Cultural anthropologists have done the most to theorize media studies
as culture closest to the terms I am after here. Deborah Spitulnick (1993),
Sarah Dickey (1997), and especially Faye Ginsburg (1999) have founded the
field of “ethnography of culture and media.” Ginsburg’s goal has been:
To resituate ethnographic film as part of a continuum of representational
practices [which] aligns our project with a more general revision in a
number of fields…that are concerned with the contested and complex
nature of cultural production.
(1999: 295)
Key to their contribution to media studies is the insight that media, in their
modern, mass forms such as newspapers, film, television, radio, are themselves
important cultural artifacts—not transparent utilitarian representations of
other aspects of social life but important moments of mediation that actually
impact the very life they are commenting on.
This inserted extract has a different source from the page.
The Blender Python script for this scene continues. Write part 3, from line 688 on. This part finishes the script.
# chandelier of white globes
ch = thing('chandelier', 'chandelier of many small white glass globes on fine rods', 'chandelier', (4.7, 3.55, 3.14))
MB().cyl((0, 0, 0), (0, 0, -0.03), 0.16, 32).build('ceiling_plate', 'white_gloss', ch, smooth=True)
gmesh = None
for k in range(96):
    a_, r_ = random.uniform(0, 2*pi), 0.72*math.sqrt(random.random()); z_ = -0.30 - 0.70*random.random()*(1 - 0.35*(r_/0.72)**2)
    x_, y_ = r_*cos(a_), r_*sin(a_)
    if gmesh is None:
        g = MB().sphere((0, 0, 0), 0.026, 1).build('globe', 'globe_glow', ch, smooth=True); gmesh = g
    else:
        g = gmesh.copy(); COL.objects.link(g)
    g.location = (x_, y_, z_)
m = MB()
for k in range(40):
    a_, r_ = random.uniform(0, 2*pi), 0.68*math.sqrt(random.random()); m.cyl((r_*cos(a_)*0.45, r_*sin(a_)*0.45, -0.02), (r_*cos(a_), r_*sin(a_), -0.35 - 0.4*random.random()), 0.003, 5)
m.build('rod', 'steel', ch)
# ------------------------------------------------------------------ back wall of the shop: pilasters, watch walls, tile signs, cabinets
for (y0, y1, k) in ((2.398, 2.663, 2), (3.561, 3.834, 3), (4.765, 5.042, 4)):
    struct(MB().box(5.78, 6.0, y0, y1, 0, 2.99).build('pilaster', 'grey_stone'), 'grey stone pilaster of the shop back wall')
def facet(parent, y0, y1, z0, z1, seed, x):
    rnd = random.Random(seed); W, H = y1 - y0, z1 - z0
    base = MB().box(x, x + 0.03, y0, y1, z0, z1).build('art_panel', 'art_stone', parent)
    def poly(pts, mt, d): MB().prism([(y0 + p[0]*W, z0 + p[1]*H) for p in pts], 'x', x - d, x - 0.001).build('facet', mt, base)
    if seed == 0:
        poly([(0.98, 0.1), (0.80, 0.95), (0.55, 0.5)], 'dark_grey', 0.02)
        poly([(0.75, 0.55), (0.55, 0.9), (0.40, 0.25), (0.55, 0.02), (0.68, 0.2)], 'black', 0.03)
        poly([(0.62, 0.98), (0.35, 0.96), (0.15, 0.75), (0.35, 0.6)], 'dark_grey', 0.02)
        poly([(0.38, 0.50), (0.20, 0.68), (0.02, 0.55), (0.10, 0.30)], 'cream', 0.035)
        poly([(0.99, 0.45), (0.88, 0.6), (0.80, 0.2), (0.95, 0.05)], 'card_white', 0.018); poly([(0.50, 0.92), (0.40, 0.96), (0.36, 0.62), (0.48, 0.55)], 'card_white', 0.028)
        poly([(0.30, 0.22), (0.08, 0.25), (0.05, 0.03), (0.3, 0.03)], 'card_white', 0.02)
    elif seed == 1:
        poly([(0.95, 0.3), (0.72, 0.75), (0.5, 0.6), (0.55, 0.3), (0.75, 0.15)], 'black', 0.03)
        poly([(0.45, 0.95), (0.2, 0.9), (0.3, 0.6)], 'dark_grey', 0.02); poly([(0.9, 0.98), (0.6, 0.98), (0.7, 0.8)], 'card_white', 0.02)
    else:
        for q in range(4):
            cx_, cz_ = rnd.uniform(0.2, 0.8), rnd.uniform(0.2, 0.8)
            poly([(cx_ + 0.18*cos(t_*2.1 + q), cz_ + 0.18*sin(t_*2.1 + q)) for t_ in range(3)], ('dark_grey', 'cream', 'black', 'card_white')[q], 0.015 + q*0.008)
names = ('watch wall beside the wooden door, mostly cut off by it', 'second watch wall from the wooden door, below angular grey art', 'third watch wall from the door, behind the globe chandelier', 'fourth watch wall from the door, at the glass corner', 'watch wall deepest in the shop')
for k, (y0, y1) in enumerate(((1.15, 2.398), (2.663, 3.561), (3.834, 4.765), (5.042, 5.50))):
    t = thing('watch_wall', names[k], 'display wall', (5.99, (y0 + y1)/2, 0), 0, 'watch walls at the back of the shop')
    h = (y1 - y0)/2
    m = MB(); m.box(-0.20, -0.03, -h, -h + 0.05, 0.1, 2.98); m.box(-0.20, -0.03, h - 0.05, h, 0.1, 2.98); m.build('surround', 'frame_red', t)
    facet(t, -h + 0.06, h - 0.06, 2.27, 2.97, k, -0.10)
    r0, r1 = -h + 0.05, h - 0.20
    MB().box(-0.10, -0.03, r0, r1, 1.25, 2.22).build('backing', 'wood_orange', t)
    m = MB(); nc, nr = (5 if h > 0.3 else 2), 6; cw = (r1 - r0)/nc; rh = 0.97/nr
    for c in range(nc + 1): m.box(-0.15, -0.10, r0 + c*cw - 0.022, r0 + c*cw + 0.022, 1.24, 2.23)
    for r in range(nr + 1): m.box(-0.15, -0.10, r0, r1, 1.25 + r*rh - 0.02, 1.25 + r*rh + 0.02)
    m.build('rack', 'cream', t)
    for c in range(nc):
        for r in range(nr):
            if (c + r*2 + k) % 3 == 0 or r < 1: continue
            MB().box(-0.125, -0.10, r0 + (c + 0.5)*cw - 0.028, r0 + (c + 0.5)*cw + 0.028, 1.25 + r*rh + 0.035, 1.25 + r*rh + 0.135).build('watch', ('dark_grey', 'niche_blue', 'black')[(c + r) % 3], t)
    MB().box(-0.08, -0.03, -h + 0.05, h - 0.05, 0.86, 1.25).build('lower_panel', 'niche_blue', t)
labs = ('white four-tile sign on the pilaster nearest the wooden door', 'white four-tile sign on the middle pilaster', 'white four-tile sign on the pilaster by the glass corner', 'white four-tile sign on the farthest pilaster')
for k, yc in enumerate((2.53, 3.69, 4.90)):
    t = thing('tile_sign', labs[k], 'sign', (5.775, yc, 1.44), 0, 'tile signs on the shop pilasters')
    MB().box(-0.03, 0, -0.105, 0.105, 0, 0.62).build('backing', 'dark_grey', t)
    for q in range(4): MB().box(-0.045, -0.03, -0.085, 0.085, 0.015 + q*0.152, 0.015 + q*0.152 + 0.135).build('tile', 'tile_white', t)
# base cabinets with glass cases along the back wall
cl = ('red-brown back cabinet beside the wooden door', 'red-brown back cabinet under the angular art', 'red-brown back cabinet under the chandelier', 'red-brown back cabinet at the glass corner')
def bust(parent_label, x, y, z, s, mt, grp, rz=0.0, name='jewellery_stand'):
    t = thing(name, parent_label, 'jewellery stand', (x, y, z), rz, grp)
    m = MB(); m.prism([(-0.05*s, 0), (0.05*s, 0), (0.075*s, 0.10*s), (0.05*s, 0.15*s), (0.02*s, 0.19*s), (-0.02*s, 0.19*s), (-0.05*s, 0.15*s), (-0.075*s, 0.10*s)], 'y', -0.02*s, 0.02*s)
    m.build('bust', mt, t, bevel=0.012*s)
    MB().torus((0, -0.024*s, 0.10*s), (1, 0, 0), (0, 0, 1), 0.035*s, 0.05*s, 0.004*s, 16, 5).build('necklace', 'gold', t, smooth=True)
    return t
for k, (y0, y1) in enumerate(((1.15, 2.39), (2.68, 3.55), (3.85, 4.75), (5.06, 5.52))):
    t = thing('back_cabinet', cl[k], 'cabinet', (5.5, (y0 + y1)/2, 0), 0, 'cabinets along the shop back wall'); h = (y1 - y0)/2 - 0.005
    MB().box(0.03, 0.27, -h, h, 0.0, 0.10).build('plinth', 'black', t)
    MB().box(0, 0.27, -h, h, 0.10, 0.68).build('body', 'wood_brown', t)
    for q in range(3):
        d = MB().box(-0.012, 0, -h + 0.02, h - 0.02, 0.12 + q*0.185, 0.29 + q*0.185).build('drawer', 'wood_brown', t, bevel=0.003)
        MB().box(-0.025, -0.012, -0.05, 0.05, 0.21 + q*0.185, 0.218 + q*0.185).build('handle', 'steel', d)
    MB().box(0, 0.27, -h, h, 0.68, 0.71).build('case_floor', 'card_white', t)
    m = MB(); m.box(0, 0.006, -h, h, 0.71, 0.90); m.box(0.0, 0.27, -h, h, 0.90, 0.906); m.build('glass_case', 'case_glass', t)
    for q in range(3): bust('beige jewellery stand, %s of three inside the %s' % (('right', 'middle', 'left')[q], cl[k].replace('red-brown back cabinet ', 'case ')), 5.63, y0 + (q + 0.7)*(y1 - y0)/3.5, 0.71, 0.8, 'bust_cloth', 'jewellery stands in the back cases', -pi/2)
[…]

If we recognize the cinematic or video text as a mediating object—as
we might look at a ritual or a commodity—then its formal qualities
cannot be considered apart from the complex contexts of production and
interpretation that shape its construction.
(Ginsburg 1999: 296) 10
Ginsburg places actors at the center of the politics of media engagement—
including the producers and consumers, as well as the analysts who wish to
understand their forms of self-fashioning. Thus, choosing the emphasis of
the analysis, deciding where one’s analytic intervention should be staged, is
now more than ever part and parcel of cultural analysis.
One can see a trajectory in the theorizing of the relationship between
culture and media over the last half century as the objectification of the
category of culture becomes ever more widespread and the observer
becomes increasingly implicated as a participant.